How do I explain the Königsberg Bridge problem to a child?

Cookie Monster is facing four jars of cookies with seven trails of cookie crumbs between them.

Obviously, Cookie Monster does not want to go from jar to jar without also eating the trails of crumbs between them.

Please help me hand out these blank pieces of paper and some crayons. Now look at this weird picture:

Can any of you draw a copy of this picture without lifting your crayon off the paper, and also not tracing the same line twice?

When I was a kid (about 8?), a riddle that would be making rounds was to draw this shape without lifting your pen:

This is more of an 8 bridge problem, and also not "visit all nodes" but "visit all edges", if that is important to you. Anyway, if you actually show the solution quickly to very young children, they are convinced that a solution is possible, but don't have time to remember your steps (and to a child the problem seems trivial, they have to try doing it to see what the big deal is). For cleverer kids you can draw the edges in random order to avoid spoiling the solution.

Technically, you need to explain that going over the same edge twice is not allowed, and going parallel to an existing edge is not allowed... But usually kids grasp intuitively that these sorts of tricks are cheating. Also if they do double edges, then the result looks clearly different from what you asked for. It might help to do it on graph paper, since the lines look like "potential edges".

The problem is soluble by brute force. A determined child trying variations at random will probably discover it after a few minutes, and it's not a huge insight to try each edge in turn systematically. So it's a pretty nice example.

The picture and model of the bridges is clear. No need to change it to kiddy stuff in the weird belief kids don't know what bridges are but know what rooms and walls are (which are much harder view abstractly).
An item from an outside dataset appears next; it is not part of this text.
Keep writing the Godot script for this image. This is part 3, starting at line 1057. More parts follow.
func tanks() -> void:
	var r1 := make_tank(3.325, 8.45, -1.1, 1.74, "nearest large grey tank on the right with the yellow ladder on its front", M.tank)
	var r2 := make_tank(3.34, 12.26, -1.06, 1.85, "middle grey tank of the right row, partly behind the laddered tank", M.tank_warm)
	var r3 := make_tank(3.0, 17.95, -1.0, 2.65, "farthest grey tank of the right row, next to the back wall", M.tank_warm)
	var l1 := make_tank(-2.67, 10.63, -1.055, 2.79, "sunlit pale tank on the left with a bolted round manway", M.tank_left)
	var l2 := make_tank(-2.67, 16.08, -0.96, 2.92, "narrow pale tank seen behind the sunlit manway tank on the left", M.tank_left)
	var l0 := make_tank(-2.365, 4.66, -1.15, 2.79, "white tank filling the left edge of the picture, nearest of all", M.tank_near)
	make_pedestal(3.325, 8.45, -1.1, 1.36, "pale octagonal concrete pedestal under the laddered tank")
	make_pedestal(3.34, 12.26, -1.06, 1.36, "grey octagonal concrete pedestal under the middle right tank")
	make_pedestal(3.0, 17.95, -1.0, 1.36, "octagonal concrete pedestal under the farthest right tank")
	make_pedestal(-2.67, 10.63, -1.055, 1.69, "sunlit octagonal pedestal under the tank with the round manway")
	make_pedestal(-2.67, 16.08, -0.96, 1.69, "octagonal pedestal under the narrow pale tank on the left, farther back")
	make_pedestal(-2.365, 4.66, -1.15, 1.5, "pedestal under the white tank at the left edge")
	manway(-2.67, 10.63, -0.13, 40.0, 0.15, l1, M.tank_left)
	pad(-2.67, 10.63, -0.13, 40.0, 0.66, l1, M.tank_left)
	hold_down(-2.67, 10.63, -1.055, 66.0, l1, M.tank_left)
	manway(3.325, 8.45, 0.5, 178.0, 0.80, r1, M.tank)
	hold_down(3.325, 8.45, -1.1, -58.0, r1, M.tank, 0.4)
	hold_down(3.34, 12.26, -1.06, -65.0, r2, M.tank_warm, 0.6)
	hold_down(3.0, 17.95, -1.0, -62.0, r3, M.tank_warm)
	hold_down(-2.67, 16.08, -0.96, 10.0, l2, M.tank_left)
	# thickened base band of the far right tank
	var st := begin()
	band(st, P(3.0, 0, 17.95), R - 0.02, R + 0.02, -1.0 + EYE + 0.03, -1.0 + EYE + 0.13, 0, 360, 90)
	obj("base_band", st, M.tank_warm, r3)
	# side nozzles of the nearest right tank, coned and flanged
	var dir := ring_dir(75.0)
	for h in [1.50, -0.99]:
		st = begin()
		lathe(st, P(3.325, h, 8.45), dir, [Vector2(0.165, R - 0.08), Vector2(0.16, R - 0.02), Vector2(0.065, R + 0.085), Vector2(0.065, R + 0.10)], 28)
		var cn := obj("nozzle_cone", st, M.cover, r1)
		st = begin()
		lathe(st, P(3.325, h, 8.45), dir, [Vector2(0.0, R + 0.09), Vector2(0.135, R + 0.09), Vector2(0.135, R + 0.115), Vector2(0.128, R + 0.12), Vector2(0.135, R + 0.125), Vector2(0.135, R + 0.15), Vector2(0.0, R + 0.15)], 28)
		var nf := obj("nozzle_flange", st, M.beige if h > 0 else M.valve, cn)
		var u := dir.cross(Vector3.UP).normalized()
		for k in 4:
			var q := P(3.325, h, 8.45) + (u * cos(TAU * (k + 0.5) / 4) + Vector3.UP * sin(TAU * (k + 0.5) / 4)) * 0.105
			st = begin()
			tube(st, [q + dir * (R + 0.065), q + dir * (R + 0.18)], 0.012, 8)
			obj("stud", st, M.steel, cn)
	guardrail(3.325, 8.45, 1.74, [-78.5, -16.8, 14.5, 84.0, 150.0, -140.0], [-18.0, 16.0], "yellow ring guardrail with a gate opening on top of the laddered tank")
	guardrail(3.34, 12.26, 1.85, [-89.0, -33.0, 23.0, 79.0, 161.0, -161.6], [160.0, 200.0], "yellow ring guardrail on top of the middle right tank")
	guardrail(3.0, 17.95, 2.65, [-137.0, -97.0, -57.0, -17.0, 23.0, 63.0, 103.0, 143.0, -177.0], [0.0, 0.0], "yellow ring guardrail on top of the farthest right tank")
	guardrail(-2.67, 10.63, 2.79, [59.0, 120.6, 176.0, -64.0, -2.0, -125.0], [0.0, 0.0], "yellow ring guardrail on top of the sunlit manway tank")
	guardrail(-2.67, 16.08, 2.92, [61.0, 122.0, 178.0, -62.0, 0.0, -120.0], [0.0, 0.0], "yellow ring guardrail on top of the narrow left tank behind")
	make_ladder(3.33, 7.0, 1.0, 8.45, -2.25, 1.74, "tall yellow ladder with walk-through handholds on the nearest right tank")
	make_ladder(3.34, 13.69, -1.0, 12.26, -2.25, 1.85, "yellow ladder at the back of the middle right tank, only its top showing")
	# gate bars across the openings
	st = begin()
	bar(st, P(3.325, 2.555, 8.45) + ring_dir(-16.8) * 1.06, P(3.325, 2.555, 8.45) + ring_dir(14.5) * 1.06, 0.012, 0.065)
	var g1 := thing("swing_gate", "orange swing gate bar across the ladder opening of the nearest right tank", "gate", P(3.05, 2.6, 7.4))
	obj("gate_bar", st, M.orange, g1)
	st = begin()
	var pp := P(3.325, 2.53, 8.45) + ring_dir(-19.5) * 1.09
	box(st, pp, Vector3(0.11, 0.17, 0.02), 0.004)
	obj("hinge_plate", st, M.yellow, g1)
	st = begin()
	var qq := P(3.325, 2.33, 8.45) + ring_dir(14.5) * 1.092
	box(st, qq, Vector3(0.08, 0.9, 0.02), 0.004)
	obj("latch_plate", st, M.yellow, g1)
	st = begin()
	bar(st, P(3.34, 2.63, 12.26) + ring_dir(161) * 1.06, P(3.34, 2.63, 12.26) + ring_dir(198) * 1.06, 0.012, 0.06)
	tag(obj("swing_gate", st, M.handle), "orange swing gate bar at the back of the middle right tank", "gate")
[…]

To explain the answer simply point out that the hiker has to start at a starting place; end at an ending place; and all the rest of the places are passing through places. The passing through places must have a the hiker coming in and going out; coming in and going out; coming in and going out. But some of them have three number of bridges going to them so the hiker can come in (1), go out (2) and come in (3) and then the hiker is stuck there because he's used up all his bridges and he can't go out. So this isn't a passing through place. It must be a starting place or an ending place. Here's another with three bridges. It must be a starting place or an ending place. Here's a third place with five bridges. He goes in; out;in; out; and in-- and he's stuck. So it can't be a passing through place. So IT has to be a starting place or an ending place too. But wait! There can only be two starting and ending places. This is impossible! he has to get out by walking over one of the bridges a second time. The hiker can't cross each bridge exactly once.

The tracing an envelope puzzle maybe should be shown first because it is less frustrating to a child because it can be solved. (Abstractly, young children sometimes have a hard time conceptualizing things can't be done via contradiction.) In the envelope, you can point out that that only the starting and ending points can have odd paths from it. There are exactly two points with odd paths so you must start at one and end at the other. Then a solution is pretty easy. But if you start at any other point it can't be done, try it. path out... path out... .... path in and oops! we're stuck! We must start and end at a place with odd number of paths... now look at this map of bridges...

When I was a child, this was a very common and fairly well known problem...

The fact that this is impossible for the same reason as 7 Bridges is fairly interesting.

As for explaining the solution... I don't see why a high school education would matter. It's all about counting evens and odds.

If you have a room with an odd number of doors, and you start outside of it, and you must cross every door, then you must end your path inside the room. Once you understand that, you have the proof.

The problem above has four nodes with an odd number of exits (outside the box counts as a node), so it's impossible. If you start in one of the nodes you can only end in one of the others.

Similarly, 7 Bridges has four nodes with an odd number of exits.

If the kid walks away knowing that he can determine if a similar problem is solvable by just counting edges, then your job is done. They don't need to fully grok the proof. Just draw some numbers on pictures.

Incorporate this with the answer provided by @Superbest. Draw numbers to show that riddle has only two nodes with an odd number of edges, so it is solvable with you starting in one odd-edged node and ending in another.

Make some printouts and bring some pencils.